Thursday 16 December 2010

Scratch-and-Sniff

Some things we know:

Toast will always land butter side down.

Your phone will cease to ring the second you reach it.

Spots are malevolent bastards that lie in wait for hot dates.

Animals and children are highly skilled bringers of shame.

It is therefore perhaps fortunate that my own desire to have children declines in direct correlation with the seemingly endless number of sprogs spawned by my friends. Animal shame on the other hand has dogged me throughout my life. For example, being an over-privileged Pony Club type enabled me to experience the kind of mortification that can only be achieved by mixing teenage girls, skin-tight white jodhpurs and boys. No wonder I didn’t get to kiss a boy ‘til I was 14 and then only because he thought I went to the girl’s school up the road. Yes, at half an hour (most of which was spent getting the bad news from his friends that I was actually in his class) that was officially my shortest ever relationship.

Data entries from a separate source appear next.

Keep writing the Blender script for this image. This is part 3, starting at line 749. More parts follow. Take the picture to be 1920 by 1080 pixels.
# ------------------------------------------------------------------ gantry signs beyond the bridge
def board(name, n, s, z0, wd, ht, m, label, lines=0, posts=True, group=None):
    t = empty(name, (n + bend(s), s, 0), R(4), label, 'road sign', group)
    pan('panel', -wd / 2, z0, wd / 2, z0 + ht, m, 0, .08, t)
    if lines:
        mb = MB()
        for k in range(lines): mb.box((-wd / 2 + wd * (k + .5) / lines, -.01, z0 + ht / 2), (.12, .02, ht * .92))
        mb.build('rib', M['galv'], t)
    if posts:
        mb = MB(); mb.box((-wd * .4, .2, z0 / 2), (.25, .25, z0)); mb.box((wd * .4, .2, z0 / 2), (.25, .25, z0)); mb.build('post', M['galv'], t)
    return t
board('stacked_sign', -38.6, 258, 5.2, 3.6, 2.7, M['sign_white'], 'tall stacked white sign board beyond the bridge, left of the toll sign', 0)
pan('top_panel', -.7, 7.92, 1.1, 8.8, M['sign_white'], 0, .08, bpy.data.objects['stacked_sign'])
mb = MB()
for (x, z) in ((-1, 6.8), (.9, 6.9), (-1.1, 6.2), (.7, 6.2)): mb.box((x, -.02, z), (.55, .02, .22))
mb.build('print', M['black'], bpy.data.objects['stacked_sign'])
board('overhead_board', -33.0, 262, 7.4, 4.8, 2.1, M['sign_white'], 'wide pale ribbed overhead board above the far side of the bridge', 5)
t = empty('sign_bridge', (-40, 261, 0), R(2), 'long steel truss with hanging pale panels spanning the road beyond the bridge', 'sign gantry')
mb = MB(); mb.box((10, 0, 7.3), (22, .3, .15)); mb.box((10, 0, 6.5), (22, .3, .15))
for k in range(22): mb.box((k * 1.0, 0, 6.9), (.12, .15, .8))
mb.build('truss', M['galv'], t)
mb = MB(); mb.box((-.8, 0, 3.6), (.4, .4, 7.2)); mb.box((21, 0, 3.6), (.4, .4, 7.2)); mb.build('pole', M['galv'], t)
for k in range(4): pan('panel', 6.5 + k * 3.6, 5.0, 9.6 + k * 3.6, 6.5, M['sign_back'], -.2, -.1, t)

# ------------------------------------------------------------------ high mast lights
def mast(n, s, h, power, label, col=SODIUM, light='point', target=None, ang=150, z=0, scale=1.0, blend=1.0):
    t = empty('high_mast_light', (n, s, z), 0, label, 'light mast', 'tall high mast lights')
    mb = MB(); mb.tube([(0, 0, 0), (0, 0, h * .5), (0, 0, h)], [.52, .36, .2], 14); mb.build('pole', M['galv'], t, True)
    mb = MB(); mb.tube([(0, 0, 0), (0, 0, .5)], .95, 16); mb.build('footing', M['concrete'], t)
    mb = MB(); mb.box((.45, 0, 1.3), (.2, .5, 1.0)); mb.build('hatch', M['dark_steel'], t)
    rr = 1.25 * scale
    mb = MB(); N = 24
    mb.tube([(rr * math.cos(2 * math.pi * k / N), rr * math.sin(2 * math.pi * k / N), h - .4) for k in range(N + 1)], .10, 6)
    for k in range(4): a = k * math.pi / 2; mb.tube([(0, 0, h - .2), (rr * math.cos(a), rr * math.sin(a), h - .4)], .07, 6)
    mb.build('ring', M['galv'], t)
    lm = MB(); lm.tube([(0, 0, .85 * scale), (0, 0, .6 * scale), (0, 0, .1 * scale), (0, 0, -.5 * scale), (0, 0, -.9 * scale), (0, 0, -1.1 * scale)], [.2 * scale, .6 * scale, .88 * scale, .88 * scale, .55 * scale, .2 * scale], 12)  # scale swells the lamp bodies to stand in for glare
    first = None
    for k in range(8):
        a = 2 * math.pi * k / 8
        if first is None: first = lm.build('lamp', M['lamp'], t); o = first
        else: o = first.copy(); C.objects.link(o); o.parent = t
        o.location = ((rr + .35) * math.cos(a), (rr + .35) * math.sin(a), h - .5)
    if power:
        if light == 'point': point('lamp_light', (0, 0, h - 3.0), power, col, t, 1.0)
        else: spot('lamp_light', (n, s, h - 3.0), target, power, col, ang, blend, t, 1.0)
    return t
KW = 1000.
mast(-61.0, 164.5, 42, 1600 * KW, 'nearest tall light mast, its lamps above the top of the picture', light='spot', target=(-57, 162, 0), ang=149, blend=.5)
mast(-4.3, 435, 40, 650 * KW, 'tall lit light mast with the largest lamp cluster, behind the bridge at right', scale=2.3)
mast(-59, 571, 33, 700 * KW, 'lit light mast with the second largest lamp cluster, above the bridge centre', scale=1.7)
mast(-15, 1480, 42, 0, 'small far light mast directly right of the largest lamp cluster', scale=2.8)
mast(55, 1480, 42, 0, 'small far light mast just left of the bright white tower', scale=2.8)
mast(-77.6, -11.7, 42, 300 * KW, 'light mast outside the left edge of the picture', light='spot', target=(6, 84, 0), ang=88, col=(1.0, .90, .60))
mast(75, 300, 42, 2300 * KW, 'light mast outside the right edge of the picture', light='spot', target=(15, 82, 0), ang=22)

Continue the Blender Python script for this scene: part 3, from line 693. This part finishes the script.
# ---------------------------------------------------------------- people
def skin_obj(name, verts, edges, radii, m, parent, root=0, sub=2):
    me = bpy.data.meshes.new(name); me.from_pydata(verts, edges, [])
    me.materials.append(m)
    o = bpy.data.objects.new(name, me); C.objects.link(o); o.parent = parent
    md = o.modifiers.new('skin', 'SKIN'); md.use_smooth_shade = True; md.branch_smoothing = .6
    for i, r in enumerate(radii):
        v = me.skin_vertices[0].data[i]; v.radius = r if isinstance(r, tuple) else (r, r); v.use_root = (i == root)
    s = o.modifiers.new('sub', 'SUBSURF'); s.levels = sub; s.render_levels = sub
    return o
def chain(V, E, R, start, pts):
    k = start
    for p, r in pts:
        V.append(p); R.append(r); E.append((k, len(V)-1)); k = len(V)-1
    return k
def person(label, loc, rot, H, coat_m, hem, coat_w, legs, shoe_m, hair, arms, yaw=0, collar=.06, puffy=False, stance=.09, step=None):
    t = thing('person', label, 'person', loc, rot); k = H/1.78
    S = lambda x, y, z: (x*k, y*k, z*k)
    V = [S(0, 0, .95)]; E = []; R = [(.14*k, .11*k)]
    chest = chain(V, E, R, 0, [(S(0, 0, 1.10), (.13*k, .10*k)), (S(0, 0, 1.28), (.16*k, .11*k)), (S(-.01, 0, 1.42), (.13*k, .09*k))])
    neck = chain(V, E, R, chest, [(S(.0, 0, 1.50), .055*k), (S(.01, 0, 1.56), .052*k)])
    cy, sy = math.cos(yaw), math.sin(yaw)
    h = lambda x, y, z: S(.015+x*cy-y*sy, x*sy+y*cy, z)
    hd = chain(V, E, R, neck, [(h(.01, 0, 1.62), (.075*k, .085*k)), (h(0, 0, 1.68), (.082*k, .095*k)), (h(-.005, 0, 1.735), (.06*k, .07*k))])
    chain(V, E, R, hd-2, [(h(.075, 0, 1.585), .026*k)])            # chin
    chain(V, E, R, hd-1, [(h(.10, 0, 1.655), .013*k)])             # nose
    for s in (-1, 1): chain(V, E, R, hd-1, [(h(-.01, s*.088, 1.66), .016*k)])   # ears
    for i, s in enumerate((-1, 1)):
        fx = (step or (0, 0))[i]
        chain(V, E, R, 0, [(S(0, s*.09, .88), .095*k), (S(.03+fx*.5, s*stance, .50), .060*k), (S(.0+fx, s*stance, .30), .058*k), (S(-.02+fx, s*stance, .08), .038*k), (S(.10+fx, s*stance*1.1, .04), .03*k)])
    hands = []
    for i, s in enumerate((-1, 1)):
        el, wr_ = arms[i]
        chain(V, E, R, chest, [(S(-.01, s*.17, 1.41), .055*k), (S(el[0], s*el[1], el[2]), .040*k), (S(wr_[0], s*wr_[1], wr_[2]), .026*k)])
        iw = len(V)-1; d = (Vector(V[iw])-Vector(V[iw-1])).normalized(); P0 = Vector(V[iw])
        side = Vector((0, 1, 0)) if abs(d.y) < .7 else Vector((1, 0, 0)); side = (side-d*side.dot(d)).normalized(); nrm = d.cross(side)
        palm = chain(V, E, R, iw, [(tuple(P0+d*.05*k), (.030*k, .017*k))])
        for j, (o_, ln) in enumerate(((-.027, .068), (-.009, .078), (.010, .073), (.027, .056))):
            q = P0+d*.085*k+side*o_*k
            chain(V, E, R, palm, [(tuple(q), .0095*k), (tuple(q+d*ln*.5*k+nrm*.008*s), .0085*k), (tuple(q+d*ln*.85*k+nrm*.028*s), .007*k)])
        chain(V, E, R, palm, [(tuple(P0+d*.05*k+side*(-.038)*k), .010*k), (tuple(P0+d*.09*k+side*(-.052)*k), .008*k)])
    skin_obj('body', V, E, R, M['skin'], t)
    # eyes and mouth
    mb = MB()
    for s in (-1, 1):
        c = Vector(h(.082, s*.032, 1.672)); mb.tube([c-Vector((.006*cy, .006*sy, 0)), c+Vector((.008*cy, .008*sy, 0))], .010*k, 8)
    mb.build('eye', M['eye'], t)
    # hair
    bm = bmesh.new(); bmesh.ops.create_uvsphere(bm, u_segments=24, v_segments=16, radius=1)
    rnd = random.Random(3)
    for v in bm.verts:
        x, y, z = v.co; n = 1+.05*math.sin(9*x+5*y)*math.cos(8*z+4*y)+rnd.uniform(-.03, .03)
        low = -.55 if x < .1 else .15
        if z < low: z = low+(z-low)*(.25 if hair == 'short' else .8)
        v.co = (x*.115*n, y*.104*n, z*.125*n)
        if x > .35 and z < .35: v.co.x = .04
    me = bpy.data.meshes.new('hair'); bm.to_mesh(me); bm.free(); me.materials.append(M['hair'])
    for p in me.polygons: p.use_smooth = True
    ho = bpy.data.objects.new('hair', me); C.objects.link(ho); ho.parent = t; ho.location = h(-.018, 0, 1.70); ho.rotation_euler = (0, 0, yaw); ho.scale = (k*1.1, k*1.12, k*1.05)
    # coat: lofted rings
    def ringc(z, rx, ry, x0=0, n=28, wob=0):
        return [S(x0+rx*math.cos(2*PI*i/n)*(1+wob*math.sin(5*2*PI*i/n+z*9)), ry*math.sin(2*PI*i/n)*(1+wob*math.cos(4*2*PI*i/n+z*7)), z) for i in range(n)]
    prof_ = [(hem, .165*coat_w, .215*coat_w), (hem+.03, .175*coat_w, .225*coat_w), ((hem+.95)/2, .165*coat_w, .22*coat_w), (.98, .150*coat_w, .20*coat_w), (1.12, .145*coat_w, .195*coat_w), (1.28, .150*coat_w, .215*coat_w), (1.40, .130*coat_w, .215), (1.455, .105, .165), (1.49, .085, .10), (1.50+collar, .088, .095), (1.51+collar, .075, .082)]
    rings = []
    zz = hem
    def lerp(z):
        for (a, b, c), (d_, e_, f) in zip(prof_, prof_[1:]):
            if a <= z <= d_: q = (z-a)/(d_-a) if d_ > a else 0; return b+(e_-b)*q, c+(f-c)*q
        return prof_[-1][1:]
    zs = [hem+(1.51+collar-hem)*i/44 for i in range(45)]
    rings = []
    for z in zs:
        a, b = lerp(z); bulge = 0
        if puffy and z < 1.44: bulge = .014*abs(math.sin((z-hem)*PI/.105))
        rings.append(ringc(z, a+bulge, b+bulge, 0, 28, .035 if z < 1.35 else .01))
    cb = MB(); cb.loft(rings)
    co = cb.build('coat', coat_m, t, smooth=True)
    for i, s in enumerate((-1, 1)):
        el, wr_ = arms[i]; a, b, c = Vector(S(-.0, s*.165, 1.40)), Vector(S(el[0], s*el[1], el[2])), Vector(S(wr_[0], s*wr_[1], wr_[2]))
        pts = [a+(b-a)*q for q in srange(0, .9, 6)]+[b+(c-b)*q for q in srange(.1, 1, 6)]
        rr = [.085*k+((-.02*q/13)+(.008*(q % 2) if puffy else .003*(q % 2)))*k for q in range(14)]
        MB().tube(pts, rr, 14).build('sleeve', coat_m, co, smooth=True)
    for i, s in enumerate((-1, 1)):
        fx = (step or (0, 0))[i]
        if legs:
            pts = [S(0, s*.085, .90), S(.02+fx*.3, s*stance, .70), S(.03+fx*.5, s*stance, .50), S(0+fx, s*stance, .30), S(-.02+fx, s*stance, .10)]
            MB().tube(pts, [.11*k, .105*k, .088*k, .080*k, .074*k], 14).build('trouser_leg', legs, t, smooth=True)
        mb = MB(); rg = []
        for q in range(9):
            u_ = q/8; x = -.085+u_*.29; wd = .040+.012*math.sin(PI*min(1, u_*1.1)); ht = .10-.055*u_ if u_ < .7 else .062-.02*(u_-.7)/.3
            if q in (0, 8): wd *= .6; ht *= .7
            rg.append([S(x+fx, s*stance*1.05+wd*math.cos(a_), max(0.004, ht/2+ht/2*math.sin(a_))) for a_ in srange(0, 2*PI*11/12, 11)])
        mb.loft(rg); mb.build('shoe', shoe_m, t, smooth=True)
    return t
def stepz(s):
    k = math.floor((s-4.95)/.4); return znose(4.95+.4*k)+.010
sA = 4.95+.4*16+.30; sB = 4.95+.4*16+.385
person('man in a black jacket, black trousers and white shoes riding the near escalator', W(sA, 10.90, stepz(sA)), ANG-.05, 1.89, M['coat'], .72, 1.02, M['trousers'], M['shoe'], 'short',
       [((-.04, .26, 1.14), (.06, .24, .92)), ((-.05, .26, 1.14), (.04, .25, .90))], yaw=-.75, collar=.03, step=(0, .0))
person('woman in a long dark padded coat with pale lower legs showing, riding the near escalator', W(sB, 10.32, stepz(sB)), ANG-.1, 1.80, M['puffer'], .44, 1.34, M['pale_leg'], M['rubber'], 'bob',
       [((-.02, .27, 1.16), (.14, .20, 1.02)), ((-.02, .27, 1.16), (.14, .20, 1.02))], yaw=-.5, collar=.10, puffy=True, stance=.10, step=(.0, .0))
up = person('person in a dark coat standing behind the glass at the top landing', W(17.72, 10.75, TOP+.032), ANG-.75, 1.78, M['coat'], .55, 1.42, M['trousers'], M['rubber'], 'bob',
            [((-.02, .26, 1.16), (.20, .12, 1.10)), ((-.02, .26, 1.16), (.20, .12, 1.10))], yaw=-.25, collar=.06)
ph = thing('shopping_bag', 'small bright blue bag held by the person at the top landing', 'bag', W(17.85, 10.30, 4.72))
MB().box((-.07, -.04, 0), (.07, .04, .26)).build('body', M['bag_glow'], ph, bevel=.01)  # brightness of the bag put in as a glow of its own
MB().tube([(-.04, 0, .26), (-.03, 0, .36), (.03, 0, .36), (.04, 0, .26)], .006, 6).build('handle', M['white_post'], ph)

But I digress. Somehow animals have always been intrinsically linked with my love life right from the early days of pony club and Sunday school - when I first fell hopelessly in love with the vicar’s son - through the Jilly Cooper jockey romp years (no, really) to my narrow escape from becoming Mrs Baimbridge: the farmer’s wife. But lo! in the nick of time I cast off my Hunters, eschewed the pearls, turned my collar back down and set off purposefully for the bright lights of London town. And so began 7 animal-free years during which time I embraced my inner urbanite, the freedom to wear boot-cut without being asked what was wrong with ‘normal’ trousers (true story) and revelled in the exceptionally lengthy lie-ins only available to the pet and child-free. Until one day I found myself wondering if the reason I was still in bed at 11.30am was in fact because I had nothing to get up for. And perhaps what I wanted, what I really, really wanted was . . . a puppy.

And so there was Arnie. The Terminator; the Urinator; the Defecator; the turner-upside-downer of my life. He was a one-in-a-million dog. And not long after he met an untimely end so did my relationship, but not before I’d had a chance to fill the void with not one but two ‘replacements’. . .

And in case you weren't aware, the advantages of dating with dogs really are endless. For example, being able to say “I’ll be the one with two irritating, yappy pooches attached to me” really helps aid that awkward first date recognition moment. And they’re great at filling those uncomfortable silences by howling along to live music. Yes, yes they did do that. But perhaps my favourite ever moment - from the creatures that brought you the grisly death of Daffy the Duck – was a few weeks ago when the dogs and I stayed over at the new boyfriend’s place for the very first time. Picture the scene if you will: the lights are low, the mood romantic. It’s a blissful, post-coital moment of peace. But what’s that I smell? “Have you farted?” I ask sweetly. Apparently he had not. Neither had I. Conducive as the stench of dog fart is to romance I felt perhaps this was an opportune moment to take them out to the garden. Hastily clothed therefore and with a dog under each arm I strode purposefully across his dimly lit bedroom. And landed, SPLAT, straight in the most repulsive stinking pile of diarrhoea dog turd I have ever encountered. I have two words for you: cream rug.

I do not have the words, or the stomach, to describe the aftermath and clean-up operation. Be glad this blog doesn’t have a scratch-and-sniff function. And never, ever mix dogs and dating.